[EXERCISE INPUTS]

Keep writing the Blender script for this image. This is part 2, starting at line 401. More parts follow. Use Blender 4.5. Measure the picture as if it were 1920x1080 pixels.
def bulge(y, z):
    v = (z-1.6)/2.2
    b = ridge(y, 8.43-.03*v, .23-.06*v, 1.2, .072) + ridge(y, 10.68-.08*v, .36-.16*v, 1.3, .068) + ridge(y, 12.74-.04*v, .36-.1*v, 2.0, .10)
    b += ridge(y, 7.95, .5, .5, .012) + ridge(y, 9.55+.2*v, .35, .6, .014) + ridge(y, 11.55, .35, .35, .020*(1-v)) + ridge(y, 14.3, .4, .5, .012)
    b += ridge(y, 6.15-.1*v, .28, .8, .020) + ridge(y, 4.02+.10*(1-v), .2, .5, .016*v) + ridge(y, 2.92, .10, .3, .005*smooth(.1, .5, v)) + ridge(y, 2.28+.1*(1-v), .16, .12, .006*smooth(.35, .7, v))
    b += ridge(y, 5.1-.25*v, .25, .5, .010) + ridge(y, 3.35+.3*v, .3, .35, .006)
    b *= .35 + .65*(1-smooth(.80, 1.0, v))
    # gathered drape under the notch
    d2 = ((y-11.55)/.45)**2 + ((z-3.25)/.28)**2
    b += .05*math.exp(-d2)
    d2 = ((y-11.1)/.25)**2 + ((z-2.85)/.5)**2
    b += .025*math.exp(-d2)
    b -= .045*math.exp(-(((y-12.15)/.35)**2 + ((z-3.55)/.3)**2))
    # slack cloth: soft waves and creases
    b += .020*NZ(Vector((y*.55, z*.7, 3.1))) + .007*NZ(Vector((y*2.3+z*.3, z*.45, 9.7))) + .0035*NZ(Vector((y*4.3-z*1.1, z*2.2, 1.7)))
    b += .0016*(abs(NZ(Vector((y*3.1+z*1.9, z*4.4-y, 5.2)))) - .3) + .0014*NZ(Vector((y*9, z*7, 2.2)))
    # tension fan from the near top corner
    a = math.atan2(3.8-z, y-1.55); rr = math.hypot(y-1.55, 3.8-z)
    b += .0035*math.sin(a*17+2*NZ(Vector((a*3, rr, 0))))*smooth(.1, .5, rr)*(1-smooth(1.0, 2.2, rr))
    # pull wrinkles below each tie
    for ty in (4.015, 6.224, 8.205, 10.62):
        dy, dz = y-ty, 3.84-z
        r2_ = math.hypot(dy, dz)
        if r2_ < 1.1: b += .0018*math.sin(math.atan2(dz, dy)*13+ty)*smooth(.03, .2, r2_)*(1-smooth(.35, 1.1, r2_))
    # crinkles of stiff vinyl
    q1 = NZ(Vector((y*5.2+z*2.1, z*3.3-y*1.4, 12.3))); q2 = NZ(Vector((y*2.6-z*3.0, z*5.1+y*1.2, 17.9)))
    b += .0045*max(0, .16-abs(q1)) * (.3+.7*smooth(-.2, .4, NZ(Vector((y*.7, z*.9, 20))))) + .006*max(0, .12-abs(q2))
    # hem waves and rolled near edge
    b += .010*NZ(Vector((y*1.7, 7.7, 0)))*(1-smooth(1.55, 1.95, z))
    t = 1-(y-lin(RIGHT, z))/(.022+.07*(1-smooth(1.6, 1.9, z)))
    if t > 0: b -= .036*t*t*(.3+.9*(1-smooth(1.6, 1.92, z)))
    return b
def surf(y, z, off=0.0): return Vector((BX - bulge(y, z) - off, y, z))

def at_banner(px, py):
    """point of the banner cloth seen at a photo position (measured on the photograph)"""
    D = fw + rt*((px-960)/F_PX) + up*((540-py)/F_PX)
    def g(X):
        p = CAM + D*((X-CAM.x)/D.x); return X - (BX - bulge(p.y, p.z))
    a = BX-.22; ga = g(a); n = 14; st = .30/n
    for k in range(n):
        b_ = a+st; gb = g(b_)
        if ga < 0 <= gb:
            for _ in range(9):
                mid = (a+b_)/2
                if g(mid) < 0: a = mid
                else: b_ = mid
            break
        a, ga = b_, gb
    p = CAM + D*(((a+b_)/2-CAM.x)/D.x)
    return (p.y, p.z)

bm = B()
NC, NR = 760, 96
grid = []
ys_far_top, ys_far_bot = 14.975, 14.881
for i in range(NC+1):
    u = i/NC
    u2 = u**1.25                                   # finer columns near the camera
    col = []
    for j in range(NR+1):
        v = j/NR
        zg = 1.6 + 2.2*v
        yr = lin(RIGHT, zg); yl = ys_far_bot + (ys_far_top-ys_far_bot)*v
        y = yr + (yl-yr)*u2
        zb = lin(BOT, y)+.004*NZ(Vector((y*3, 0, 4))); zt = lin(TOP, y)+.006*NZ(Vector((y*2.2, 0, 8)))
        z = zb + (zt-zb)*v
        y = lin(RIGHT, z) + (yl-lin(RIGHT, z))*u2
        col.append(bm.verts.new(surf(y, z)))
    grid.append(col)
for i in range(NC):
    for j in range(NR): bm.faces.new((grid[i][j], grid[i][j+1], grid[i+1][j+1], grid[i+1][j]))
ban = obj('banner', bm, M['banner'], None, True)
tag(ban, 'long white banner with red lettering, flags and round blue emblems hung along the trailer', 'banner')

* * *

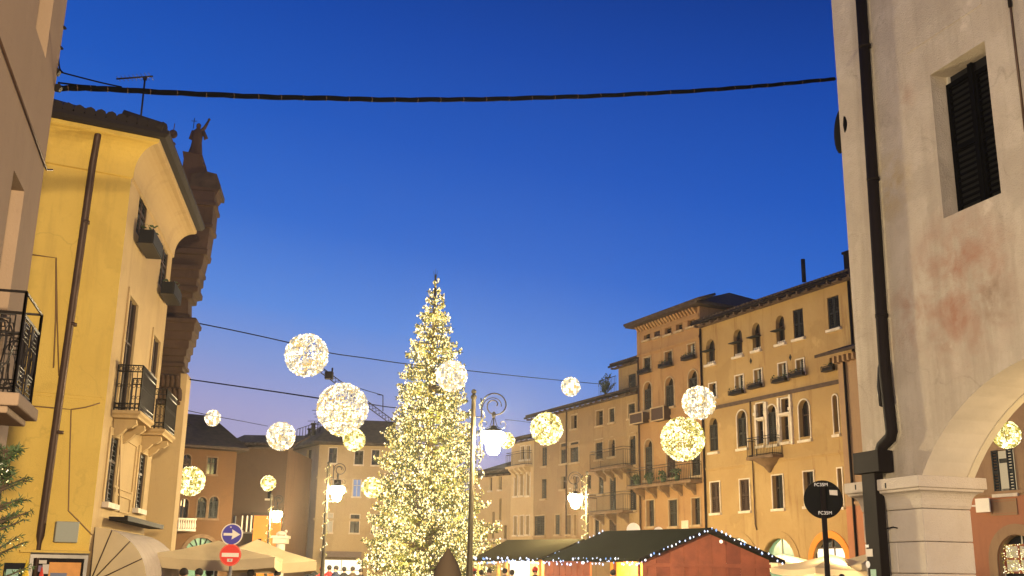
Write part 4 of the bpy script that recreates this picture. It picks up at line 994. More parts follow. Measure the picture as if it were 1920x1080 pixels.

...

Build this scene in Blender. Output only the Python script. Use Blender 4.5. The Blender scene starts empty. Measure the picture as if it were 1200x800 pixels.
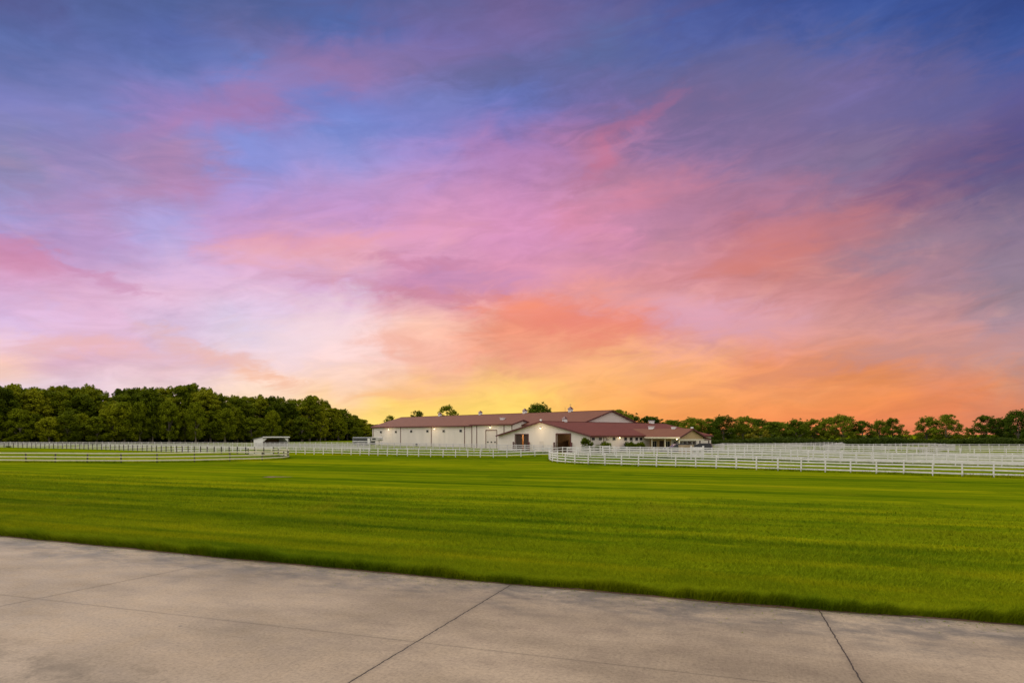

[YOUR GOAL] Check each line above for the word "More" and copy the ones that have it.

[FINISHED EXERCISE]
Keep writing the Blender script for this image. This is part 2, starting at line 401. More parts follow. Use Blender 4.5. Measure the picture as if it were 1920x1080 pixels.
Write part 4 of the bpy script that recreates this picture. It picks up at line 994. More parts follow. Measure the picture as if it were 1920x1080 pixels.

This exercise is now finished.